Meenu ends up following Disha, time and time again. He keeps coming back with one childish plan after the other, even after she makes it abundantly clear that she is feeling uncomfortable. While Bollywood still wants us to believe that this is love and All is fair in love and war, it is not. This is harassment and it has nothing to do with love.

Meenu - A selfish manchild

Jitendra Kumar is a funny guy. And Jaadugar is just more proof for this. He has a way of dealing with comedy and it works just fine. But with his character in Jaadugar, the writers get it horribly wrong once again. The character is a manchild who has no sense of personal space, manners, empathy, or a sense of direction. While this may define a few people you may even know, it is still their actions that define them. And in case of Meenu, there are more than one instance that sheds a dark light on him, but thanks to the miracle of Bollywood, he ends up being shown as the knight in shining armour. From stalking to pushing a man to suicide, he has no sense of idea about what is happening around him. His selfishness not only drives him, but it also affects others around him.

We are also reminded a few times that as a boyfriend, he is self-obsessed to a certain degree, that he often does not even listen to whole conversations he has with his girlfriends. Now that is not how any healthy relationship works. But then again, thanks to the power of cinematic storytelling, this can be turned into just another comic moment, and that’s the end of that.

Despite what you think, it’s a one man show

The movie has an array of supporting cast, including an entire football team of 12 other people. But that does not stop Jaadugar from being a script that terribly lets down all these characters. We are introduced to a football loving uncle, who has taken over Meenu after his parents passed away. He is a man who has dedicated his life in trying to win the local football tournament. All this sob story lasts for the first 30 minutes, after which he just ends up becoming yet another lifeless mannequin placed around Meenu. Forget character arcs or character depth, he does not even get to have a singular moment in the movie that does not end up being focussed on Meenu.

Now coming to the football team.
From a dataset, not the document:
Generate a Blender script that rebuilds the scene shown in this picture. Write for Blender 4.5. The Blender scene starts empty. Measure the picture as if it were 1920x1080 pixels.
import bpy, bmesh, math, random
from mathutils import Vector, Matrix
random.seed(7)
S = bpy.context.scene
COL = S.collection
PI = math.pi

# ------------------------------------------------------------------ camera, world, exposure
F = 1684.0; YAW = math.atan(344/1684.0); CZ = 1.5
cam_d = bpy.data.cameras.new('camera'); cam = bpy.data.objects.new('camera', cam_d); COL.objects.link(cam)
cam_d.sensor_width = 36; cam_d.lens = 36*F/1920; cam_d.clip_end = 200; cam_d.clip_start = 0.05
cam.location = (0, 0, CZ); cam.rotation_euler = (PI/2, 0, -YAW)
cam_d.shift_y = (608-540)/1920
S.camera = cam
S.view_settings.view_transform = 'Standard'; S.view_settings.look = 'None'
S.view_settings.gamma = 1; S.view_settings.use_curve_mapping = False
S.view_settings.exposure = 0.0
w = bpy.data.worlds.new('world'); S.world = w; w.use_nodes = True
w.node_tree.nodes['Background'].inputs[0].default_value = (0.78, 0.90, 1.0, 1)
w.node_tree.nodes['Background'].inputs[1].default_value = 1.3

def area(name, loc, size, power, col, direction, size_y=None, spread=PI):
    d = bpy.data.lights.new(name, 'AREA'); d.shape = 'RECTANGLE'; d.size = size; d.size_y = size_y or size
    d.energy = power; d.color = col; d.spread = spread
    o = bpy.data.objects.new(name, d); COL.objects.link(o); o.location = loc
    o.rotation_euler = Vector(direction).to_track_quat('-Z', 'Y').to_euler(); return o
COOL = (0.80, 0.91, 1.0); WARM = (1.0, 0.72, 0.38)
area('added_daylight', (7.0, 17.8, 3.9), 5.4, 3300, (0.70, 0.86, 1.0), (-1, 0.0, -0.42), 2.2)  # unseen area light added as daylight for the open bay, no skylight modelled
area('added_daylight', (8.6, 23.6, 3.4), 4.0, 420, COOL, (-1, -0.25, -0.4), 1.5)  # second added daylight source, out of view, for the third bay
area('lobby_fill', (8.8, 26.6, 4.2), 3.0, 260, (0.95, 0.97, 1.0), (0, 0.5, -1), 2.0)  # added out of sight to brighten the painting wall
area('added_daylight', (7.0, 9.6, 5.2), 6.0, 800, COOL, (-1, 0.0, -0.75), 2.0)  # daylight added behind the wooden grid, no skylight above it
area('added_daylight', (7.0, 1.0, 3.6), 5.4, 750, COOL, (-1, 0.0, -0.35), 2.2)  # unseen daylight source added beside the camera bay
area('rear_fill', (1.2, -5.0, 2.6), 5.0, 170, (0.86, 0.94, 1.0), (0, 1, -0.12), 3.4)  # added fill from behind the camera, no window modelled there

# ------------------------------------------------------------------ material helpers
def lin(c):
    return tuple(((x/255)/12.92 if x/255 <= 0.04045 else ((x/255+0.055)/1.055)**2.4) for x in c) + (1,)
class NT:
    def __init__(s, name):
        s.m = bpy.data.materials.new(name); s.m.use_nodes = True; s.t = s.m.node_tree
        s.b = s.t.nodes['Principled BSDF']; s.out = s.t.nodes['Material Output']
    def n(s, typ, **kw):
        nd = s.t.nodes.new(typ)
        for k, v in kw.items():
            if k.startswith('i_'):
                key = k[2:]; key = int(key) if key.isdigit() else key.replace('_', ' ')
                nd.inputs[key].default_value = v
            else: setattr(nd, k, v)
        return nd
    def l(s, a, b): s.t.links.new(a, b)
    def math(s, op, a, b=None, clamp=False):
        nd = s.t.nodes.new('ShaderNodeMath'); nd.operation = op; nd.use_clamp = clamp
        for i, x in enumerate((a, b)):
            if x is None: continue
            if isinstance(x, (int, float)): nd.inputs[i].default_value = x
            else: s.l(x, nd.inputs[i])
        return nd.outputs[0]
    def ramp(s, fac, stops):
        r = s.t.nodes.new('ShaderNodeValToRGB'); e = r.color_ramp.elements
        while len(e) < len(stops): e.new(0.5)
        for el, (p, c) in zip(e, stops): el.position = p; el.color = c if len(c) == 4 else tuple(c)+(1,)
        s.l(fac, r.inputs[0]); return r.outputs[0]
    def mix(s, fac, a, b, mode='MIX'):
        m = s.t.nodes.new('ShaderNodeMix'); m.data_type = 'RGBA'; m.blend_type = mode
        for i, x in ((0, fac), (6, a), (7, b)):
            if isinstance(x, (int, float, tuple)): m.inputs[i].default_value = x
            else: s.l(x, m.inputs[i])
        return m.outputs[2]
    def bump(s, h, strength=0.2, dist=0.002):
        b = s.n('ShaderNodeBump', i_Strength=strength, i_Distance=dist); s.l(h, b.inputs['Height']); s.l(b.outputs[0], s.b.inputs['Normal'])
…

There are 12 other players in Meenu’s team and all of them have their own individual peculiarities. One has an obsession for pleasing his brother-in-law while another has big glasses and is basically branded a loser. While one would expect in a movie that is close to three hours long, these characters would at least get some depth. But this is not the case. Jaadugar once again is happy solely focusing on Meenu, whose latest idea to creep into a woman’s heart, is by just creeping her out.

The football! Oh boy, the football

For a movie which has football as one of its core elements, Jaadugar ends up being a hilarious reboot of Shaolin Soccer, which was at least trying to be as over the top as they could. The football in Jaadugar is a disgrace to the beautiful game because it just ends up doing whatever they felt like with it. To be honest, this has been the case with most movies with some kind of sport in it in India for a long time. From Mohanlal’s Mahasamudram to Vijay’s Bigil, Indian cinema keeps doing football dirty. Forget scripting the game to your liking, Jaadugar goes the extra mile. Jaadugar goes from fictional to outright fantasy towards the end of the final football game, and it is annoying, especially if you love the sport.

Meenu, who has never hit a shot on target in his life, ends up putting the ball in the back of the net thanks to magic. Yup, they really went there. Meeu goes the The Karate Kid route (not the original, but the less superior one starring Jaden Smith from 2010), as he hypnotizes the goalkeeper using his magical abilities, to score a penalty past him. While the movie never really cared enough to give any credibility or originality to football, this just takes everything to a new level.

At that point, you are just left wondering if there would ever come a time when cinema finds a way to show some ounce of originality to the beautiful game.

If you are a movie hero, you are always the hero

Meenu ends up sabotaging his football team and ruining every chance of his teammates and coach achieving their dream, because he wants to show his lover’s father just how much she means to him. And once the teammates and his uncle/coach find out that he has been trying to ruin their chances of winning from the very start, they decide to come together, and forgive him. Even better, the writers have a long and touching speech prepared as a reason for this act of benevolence, because if it’s emotional, it has to work.

But then again, if the makers can make a grown man who has no real concept of love and is just a stalker into the hero, they can most certainly keep him as the hero for trying to ruin a plain old game of football.